§ Short problem
Go through the material and pull out every line with the string "picture" in it.

>>>

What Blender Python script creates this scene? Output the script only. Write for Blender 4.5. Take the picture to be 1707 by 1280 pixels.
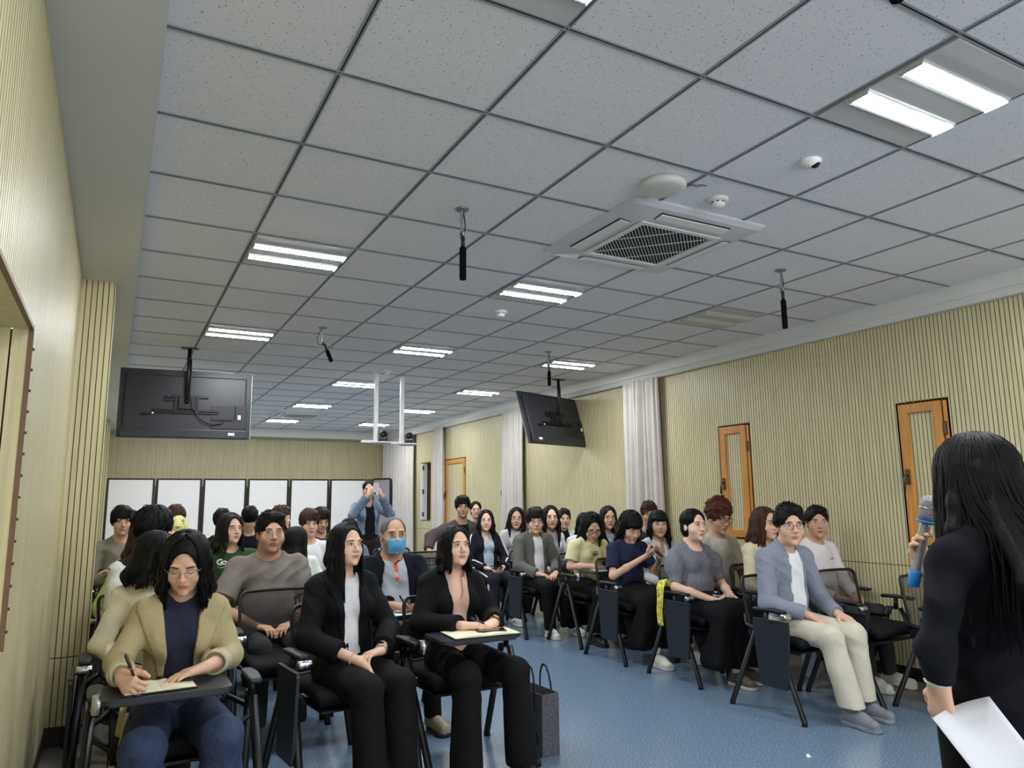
import bpy, bmesh, math, random
import numpy as np
from mathutils import Vector, Matrix
random.seed(7); np.random.seed(7)
for o in list(bpy.data.objects): bpy.data.objects.remove(o)
S = bpy.context.scene
C = S.collection
PI = math.pi

# ------------------------------------------------------------------ camera, world, exposure
FPX = 1207.8; YAW = .5001; PITCH = .1596; ROLL = -.0107; CZ = 1.40
cd = bpy.data.cameras.new('camera'); cam = bpy.data.objects.new('camera', cd); C.objects.link(cam)
cd.sensor_width = 36; cd.sensor_fit = 'HORIZONTAL'; cd.lens = FPX * 36 / 1707; cd.clip_start = .05; cd.clip_end = 60
def cam_axes():
    cy, sy, cp, sp, cr, sr = math.cos(YAW), math.sin(YAW), math.cos(PITCH), math.sin(PITCH), math.cos(ROLL), math.sin(ROLL)
    fw = Vector((sy*cp, cy*cp, sp)); rt = Vector((cy, -sy, 0)); up = rt.cross(fw)
    return cr*rt + sr*up, -sr*rt + cr*up, fw
_r, _u, _f = cam_axes()
m = Matrix((( _r.x, _u.x, -_f.x, 0), (_r.y, _u.y, -_f.y, 0), (_r.z, _u.z, -_f.z, CZ), (0, 0, 0, 1)))
cam.matrix_world = m
S.camera = cam
w = bpy.data.worlds.new('world'); S.world = w; w.use_nodes = True
w.node_tree.nodes['Background'].inputs[0].default_value = (.84, .86, .90, 1); w.node_tree.nodes['Background'].inputs[1].default_value = 2.1      # pale bluish fill light entering by openings added in the unseen front wall
S.view_settings.view_transform = 'Standard'; S.view_settings.look = 'None'
S.view_settings.exposure = 1.40; S.view_settings.gamma = 1; S.view_settings.use_curve_mapping = False
LAMP = 43.0          # radiance of the ceiling tubes

# ------------------------------------------------------------------ materials
MATS = {}
def srgb(c):
    return tuple(((v/12.92) if v <= .04045 else ((v+.055)/1.055)**2.4) for v in [x/255 for x in c])
def mat(name, col=None, rough=.6, metal=0, noise=None, bump=None, emit=None, spec=.5, alpha=None, kind=None, sss=0, sheen=0):
    """col is an sRGB 0-255 triple. noise=(scale, amount) varies the colour, bump=(scale, strength)."""
    if name in MATS: return MATS[name]
    M = bpy.data.materials.new(name); M.use_nodes = True; nt = M.node_tree; N = nt.nodes; L = nt.links
    b = N['Principled BSDF']; c = srgb(col)
    b.inputs['Base Color'].default_value = (*c, 1); b.inputs['Roughness'].default_value = rough
    b.inputs['Metallic'].default_value = metal; b.inputs['Specular IOR Level'].default_value = spec
    if sheen: b.inputs['Sheen Weight'].default_value = sheen
    if sss:
        b.inputs['Subsurface Weight'].default_value = sss; b.inputs['Subsurface Radius'].default_value = (.012, .005, .003)
        b.inputs['Subsurface Scale'].default_value = 1
    tc = N.new('ShaderNodeTexCoord')
    if noise:
        n = N.new('ShaderNodeTexNoise'); n.inputs['Scale'].default_value = noise[0]; n.inputs['Detail'].default_value = 4
        mp = N.new('ShaderNodeMapping'); mp.inputs['Scale'].default_value = noise[2] if len(noise) > 2 else (1, 1, 1)
        L.new(tc.outputs['Object'], mp.inputs[0]); L.new(mp.outputs[0], n.inputs['Vector'])
        r = N.new('ShaderNodeValToRGB'); a = noise[1]
        r.color_ramp.elements[0].position = .3; r.color_ramp.elements[1].position = .7
        r.color_ramp.elements[0].color = (*[v*(1-a) for v in c], 1); r.color_ramp.elements[1].color = (*[min(1, v*(1+a)) for v in c], 1)
        L.new(n.outputs['Fac'], r.inputs[0]); L.new(r.outputs[0], b.inputs['Base Color'])
    if bump:
        n2 = N.new('ShaderNodeTexNoise'); n2.inputs['Scale'].default_value = bump[0]; n2.inputs['Detail'].default_value = 3
        mp = N.new('ShaderNodeMapping'); mp.inputs['Scale'].default_value = bump[2] if len(bump) > 2 else (1, 1, 1)
        L.new(tc.outputs['Object'], mp.inputs[0]); L.new(mp.outputs[0], n2.inputs['Vector'])
        bp = N.new('ShaderNodeBump'); bp.inputs['Strength'].default_value = bump[1]; bp.inputs['Distance'].default_value = .02
        L.new(n2.outputs['Fac'], bp.inputs['Height']); L.new(bp.outputs[0], b.inputs['Normal'])
    if emit:
        b.inputs['Emission Color'].default_value = (*srgb(emit[0]), 1); b.inputs['Emission Strength'].default_value = emit[1]
    if alpha is not None: b.inputs['Alpha'].default_value = alpha
    MATS[name] = M; return M
def cloth(name, col, **k):
    k.setdefault('rough', .85); k.setdefault('spec', .2); k.setdefault('noise', (9, .10)); k.setdefault('bump', (14, .35))
    return mat(name, col, **k)

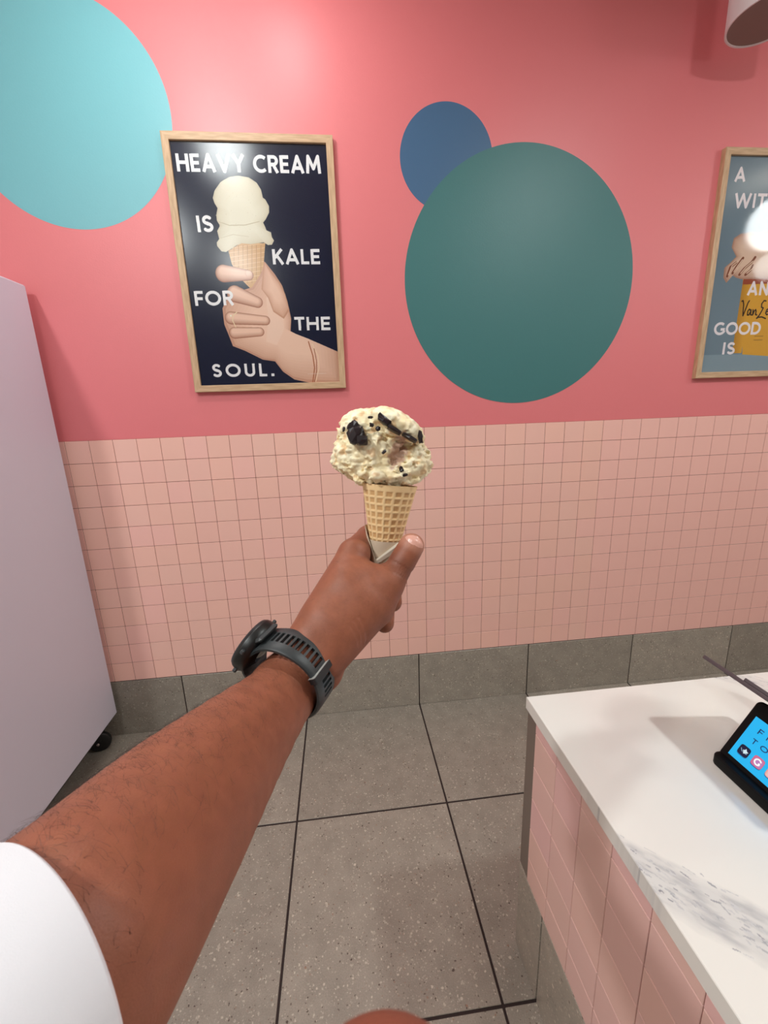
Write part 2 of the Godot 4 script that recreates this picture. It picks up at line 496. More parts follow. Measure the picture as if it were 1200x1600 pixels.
class Field:
	var o: Vector3
	var h: float
	var n: Vector3i
	var f: PackedFloat32Array
	func _init(lo: Vector3, hi: Vector3, cell: float) -> void:
		o = lo
		h = cell
		n = Vector3i(((hi - lo) / cell).ceil()) + Vector3i.ONE
		f.resize(n.x * n.y * n.z)
		f.fill(1.0)
	# joins a tapered bone with everything already there
	func bone(a: Vector3, ra: float, b: Vector3, rb: float, k: float, reach := 0.012) -> void:
		var m := maxf(ra, rb) + reach
		var lo := Vector3i(((a.min(b) - Vector3.ONE * m - o) / h).floor()).clamp(Vector3i.ZERO, n - Vector3i.ONE)
		var hi := Vector3i(((a.max(b) + Vector3.ONE * m - o) / h).ceil()).clamp(Vector3i.ZERO, n - Vector3i.ONE)
		var ba := b - a
		var inv := 1.0 / maxf(ba.length_squared(), 1e-12)
		var dr := rb - ra
		for z in range(lo.z, hi.z + 1):
			for y in range(lo.y, hi.y + 1):
				var i := (z * n.y + y) * n.x + lo.x
				var p := o + Vector3(lo.x, y, z) * h - a
				for x in range(lo.x, hi.x + 1):
					var t := clampf(p.dot(ba) * inv, 0.0, 1.0)
					var d := (p - ba * t).length() - ra - dr * t
					var c := f[i]
					var e := maxf(k - absf(c - d), 0.0) / k
					f[i] = minf(c, d) - e * e * k * 0.25
					p.x += h
					i += 1
	# ellipsoid with axes given as a basis of unit vectors and radii
	func ball(c0: Vector3, bas: Basis, rad: Vector3, k: float, reach := 0.012) -> void:
		var m := maxf(rad.x, maxf(rad.y, rad.z)) + reach
		var lo := Vector3i(((c0 - Vector3.ONE * m - o) / h).floor()).clamp(Vector3i.ZERO, n - Vector3i.ONE)
		var hi := Vector3i(((c0 + Vector3.ONE * m - o) / h).ceil()).clamp(Vector3i.ZERO, n - Vector3i.ONE)
		var ib := bas.transposed()
		var small := minf(rad.x, minf(rad.y, rad.z))
		for z in range(lo.z, hi.z + 1):
			for y in range(lo.y, hi.y + 1):
				var i := (z * n.y + y) * n.x + lo.x
				for x in range(lo.x, hi.x + 1):
					var q := ib * (o + Vector3(x, y, z) * h - c0)
					var k0 := (q / rad).length()
					var k1 := (q / (rad * rad)).length()
					var d := k0 * (k0 - 1.0) / k1 if k1 > 1e-6 else -small
					var c := f[i]
					var e := maxf(k - absf(c - d), 0.0) / k
					f[i] = minf(c, d) - e * e * k * 0.25
					i += 1
	func join(g: Field, k: float) -> void:
		for i in f.size():
			var d := g.f[i]
			if d < 0.5:
				var c := f[i]
				var e := maxf(k - absf(c - d), 0.0) / k
				f[i] = minf(c, d) - e * e * k * 0.25
	func at(p: Vector3) -> float:
		var q := (p - o) / h
		var b := Vector3i(q.floor()).clamp(Vector3i.ZERO, n - Vector3i.ONE * 2)
		var t := q - Vector3(b)
		var i := (b.z * n.y + b.y) * n.x + b.x
		var sy := n.x
		var sz := n.x * n.y
		return lerpf(lerpf(lerpf(f[i], f[i + 1], t.x), lerpf(f[i + sy], f[i + sy + 1], t.x), t.y), lerpf(lerpf(f[i + sz], f[i + sz + 1], t.x), lerpf(f[i + sz + sy], f[i + sz + sy + 1], t.x), t.y), t.z)
	# surface nets: [vertices, normals, indices]
	func nets() -> Array:
		var v := PackedVector3Array()
		var nr := PackedVector3Array()
		var idx := PackedInt32Array()
		var map := PackedInt32Array()
		map.resize(f.size())
		map.fill(-1)
		var sy := n.x
		var sz := n.x * n.y
		var off := [0, 1, sy, sy + 1, sz, sz + 1, sz + sy, sz + sy + 1]
		var edges := [[0, 1], [2, 3], [4, 5], [6, 7], [0, 2], [1, 3], [4, 6], [5, 7], [0, 4], [1, 5], [2, 6], [3, 7]]
		for z in n.z - 1:
			for y in n.y - 1:
				var i := z * sz + y * sy
				for x in n.x - 1:
					var f0 := f[i]
					if absf(f0) < h * 6.0:
						var s := 0
						for c in 8:
							if f[i + off[c]] < 0.0:
								s += 1
						if s > 0 and s < 8:
							var sum := Vector3.ZERO
							var cnt := 0
							for e in edges:
								var fa := f[i + off[e[0]]]
								var fb := f[i + off[e[1]]]
								if (fa < 0.0) != (fb < 0.0):
									var t := fa / (fa - fb)
									var pa := Vector3(e[0] & 1, (e[0] >> 1) & 1, e[0] >> 2)
									var pb := Vector3(e[1] & 1, (e[1] >> 1) & 1, e[1] >> 2)
									sum += pa.lerp(pb, t)
									cnt += 1
							map[i] = v.size()
							v.append(o + (Vector3(x, y, z) + sum / cnt) * h)
							var g := Vector3(f[i + 1] - f0 + f[i + sy + 1] - f[i + sy] + f[i + sz + 1] - f[i + sz] + f[i + sz + sy + 1] - f[i + sz + sy],
								f[i + sy] - f0 + f[i + sy + 1] - f[i + 1] + f[i + sz + sy] - f[i + sz] + f[i + sz + sy + 1] - f[i + sz + 1],
								f[i + sz] - f0 + f[i + sz + 1] - f[i + 1] + f[i + sz + sy] - f[i + sy] + f[i + sz + sy + 1] - f[i + sy + 1])
							nr.append(g.normalized())
					i += 1
		for z in range(1, n.z - 1):
			for y in range(1, n.y - 1):
				for x in range(1, n.x - 1):
					var i := z * sz + y * sy + x
					if map[i] < 0:
						continue
					var inside := f[i] < 0.0
					for ax in 3:
						var st: int = [1, sy, sz][ax]
						if inside == (f[i + st] < 0.0):
							continue
						var u: int = [sy, sz, 1][ax]
						var w: int = [sz, 1, sy][ax]
						var a := map[i]
						var b := map[i - u]
						var c := map[i - u - w]
						var d := map[i - w]
						if a < 0 or b < 0 or c < 0 or d < 0:
							continue
						if inside:
							idx.append_array(PackedInt32Array([a, c, b, a, d, c]))
						else:
							idx.append_array(PackedInt32Array([a, b, c, a, c, d]))
		return [v, nr, idx]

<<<

§ Correct answer
What Blender Python script creates this scene? Output the script only. Write for Blender 4.5. Take the picture to be 1707 by 1280 pixels.
Write part 2 of the Godot 4 script that recreates this picture. It picks up at line 496. More parts follow. Measure the picture as if it were 1200x1600 pixels.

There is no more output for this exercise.